_Task brief_.
Your task is to transcribe the data in full.

— start of The records —

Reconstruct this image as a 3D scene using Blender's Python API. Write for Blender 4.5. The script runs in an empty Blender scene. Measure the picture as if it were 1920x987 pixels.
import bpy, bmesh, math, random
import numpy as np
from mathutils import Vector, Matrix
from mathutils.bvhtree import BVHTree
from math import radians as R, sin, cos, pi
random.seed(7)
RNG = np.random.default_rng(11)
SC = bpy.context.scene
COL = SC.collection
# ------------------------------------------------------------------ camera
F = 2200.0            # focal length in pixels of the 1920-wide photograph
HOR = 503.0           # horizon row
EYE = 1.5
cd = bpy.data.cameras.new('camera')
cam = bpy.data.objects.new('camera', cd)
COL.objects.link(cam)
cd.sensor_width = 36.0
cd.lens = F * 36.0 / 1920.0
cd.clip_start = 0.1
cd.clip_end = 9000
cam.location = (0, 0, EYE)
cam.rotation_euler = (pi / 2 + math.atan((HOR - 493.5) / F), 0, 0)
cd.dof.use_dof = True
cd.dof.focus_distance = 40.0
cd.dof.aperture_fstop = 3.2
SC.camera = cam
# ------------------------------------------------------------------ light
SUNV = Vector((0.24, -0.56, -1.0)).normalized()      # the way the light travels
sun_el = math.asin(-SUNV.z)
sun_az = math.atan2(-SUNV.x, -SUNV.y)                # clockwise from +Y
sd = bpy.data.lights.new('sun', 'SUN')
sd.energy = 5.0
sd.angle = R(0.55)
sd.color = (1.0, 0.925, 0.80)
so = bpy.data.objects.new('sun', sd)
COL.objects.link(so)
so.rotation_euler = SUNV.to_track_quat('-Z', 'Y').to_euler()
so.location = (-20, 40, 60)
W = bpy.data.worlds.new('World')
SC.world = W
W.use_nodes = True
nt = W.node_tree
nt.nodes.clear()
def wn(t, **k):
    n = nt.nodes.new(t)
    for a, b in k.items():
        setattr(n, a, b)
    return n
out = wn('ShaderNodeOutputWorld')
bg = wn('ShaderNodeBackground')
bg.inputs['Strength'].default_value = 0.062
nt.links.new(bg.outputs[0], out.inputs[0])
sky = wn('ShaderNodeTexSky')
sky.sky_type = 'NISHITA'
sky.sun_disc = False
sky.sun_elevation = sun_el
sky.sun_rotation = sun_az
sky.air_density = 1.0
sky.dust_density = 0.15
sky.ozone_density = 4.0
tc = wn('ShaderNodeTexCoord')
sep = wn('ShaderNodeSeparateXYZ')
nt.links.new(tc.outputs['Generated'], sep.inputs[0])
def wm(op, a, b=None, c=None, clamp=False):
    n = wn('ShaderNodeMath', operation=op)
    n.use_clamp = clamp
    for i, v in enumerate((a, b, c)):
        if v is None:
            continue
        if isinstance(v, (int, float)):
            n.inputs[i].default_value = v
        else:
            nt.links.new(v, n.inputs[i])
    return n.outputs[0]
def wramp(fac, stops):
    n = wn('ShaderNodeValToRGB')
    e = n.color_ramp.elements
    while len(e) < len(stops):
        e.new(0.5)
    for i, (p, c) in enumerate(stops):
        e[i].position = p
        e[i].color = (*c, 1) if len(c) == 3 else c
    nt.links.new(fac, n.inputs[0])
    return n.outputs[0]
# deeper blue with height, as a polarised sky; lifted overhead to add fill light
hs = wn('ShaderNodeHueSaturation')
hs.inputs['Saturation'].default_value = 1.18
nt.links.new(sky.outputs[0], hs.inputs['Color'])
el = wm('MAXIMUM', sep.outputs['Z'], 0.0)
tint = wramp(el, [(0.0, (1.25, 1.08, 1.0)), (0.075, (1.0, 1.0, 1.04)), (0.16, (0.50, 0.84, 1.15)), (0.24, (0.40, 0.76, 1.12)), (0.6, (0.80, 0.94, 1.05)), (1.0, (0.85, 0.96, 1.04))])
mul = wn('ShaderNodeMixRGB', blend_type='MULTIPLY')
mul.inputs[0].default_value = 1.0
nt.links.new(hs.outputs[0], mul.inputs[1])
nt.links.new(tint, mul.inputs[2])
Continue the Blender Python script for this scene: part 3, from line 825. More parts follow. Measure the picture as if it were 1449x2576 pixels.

— end of The records —

_Problem solution_.
Reconstruct this image as a 3D scene using Blender's Python API. Write for Blender 4.5. The script runs in an empty Blender scene. Measure the picture as if it were 1920x987 pixels.
import bpy, bmesh, math, random
import numpy as np
from mathutils import Vector, Matrix
from mathutils.bvhtree import BVHTree
from math import radians as R, sin, cos, pi
random.seed(7)
RNG = np.random.default_rng(11)
SC = bpy.context.scene
COL = SC.collection
# ------------------------------------------------------------------ camera
F = 2200.0            # focal length in pixels of the 1920-wide photograph
HOR = 503.0           # horizon row
EYE = 1.5
cd = bpy.data.cameras.new('camera')
cam = bpy.data.objects.new('camera', cd)
COL.objects.link(cam)
cd.sensor_width = 36.0
cd.lens = F * 36.0 / 1920.0
cd.clip_start = 0.1
cd.clip_end = 9000
cam.location = (0, 0, EYE)
cam.rotation_euler = (pi / 2 + math.atan((HOR - 493.5) / F), 0, 0)
cd.dof.use_dof = True
cd.dof.focus_distance = 40.0
cd.dof.aperture_fstop = 3.2
SC.camera = cam
# ------------------------------------------------------------------ light
SUNV = Vector((0.24, -0.56, -1.0)).normalized()      # the way the light travels
sun_el = math.asin(-SUNV.z)
sun_az = math.atan2(-SUNV.x, -SUNV.y)                # clockwise from +Y
sd = bpy.data.lights.new('sun', 'SUN')
sd.energy = 5.0
sd.angle = R(0.55)
sd.color = (1.0, 0.925, 0.80)
so = bpy.data.objects.new('sun', sd)
COL.objects.link(so)
so.rotation_euler = SUNV.to_track_quat('-Z', 'Y').to_euler()
so.location = (-20, 40, 60)
W = bpy.data.worlds.new('World')
SC.world = W
W.use_nodes = True
nt = W.node_tree
nt.nodes.clear()
def wn(t, **k):
    n = nt.nodes.new(t)
    for a, b in k.items():
        setattr(n, a, b)
    return n
out = wn('ShaderNodeOutputWorld')
bg = wn('ShaderNodeBackground')
bg.inputs['Strength'].default_value = 0.062
nt.links.new(bg.outputs[0], out.inputs[0])
sky = wn('ShaderNodeTexSky')
sky.sky_type = 'NISHITA'
sky.sun_disc = False
sky.sun_elevation = sun_el
sky.sun_rotation = sun_az
sky.air_density = 1.0
sky.dust_density = 0.15
sky.ozone_density = 4.0
tc = wn('ShaderNodeTexCoord')
sep = wn('ShaderNodeSeparateXYZ')
nt.links.new(tc.outputs['Generated'], sep.inputs[0])
def wm(op, a, b=None, c=None, clamp=False):
    n = wn('ShaderNodeMath', operation=op)
    n.use_clamp = clamp
    for i, v in enumerate((a, b, c)):
        if v is None:
            continue
        if isinstance(v, (int, float)):
            n.inputs[i].default_value = v
        else:
            nt.links.new(v, n.inputs[i])
    return n.outputs[0]
def wramp(fac, stops):
    n = wn('ShaderNodeValToRGB')
    e = n.color_ramp.elements
    while len(e) < len(stops):
        e.new(0.5)
    for i, (p, c) in enumerate(stops):
        e[i].position = p
        e[i].color = (*c, 1) if len(c) == 3 else c
    nt.links.new(fac, n.inputs[0])
    return n.outputs[0]
# deeper blue with height, as a polarised sky; lifted overhead to add fill light
hs = wn('ShaderNodeHueSaturation')
hs.inputs['Saturation'].default_value = 1.18
nt.links.new(sky.outputs[0], hs.inputs['Color'])
el = wm('MAXIMUM', sep.outputs['Z'], 0.0)
tint = wramp(el, [(0.0, (1.25, 1.08, 1.0)), (0.075, (1.0, 1.0, 1.04)), (0.16, (0.50, 0.84, 1.15)), (0.24, (0.40, 0.76, 1.12)), (0.6, (0.80, 0.94, 1.05)), (1.0, (0.85, 0.96, 1.04))])
mul = wn('ShaderNodeMixRGB', blend_type='MULTIPLY')
mul.inputs[0].default_value = 1.0
nt.links.new(hs.outputs[0], mul.inputs[1])
nt.links.new(tint, mul.inputs[2])
Continue the Blender Python script for this scene: part 3, from line 825. More parts follow. Measure the picture as if it were 1449x2576 pixels.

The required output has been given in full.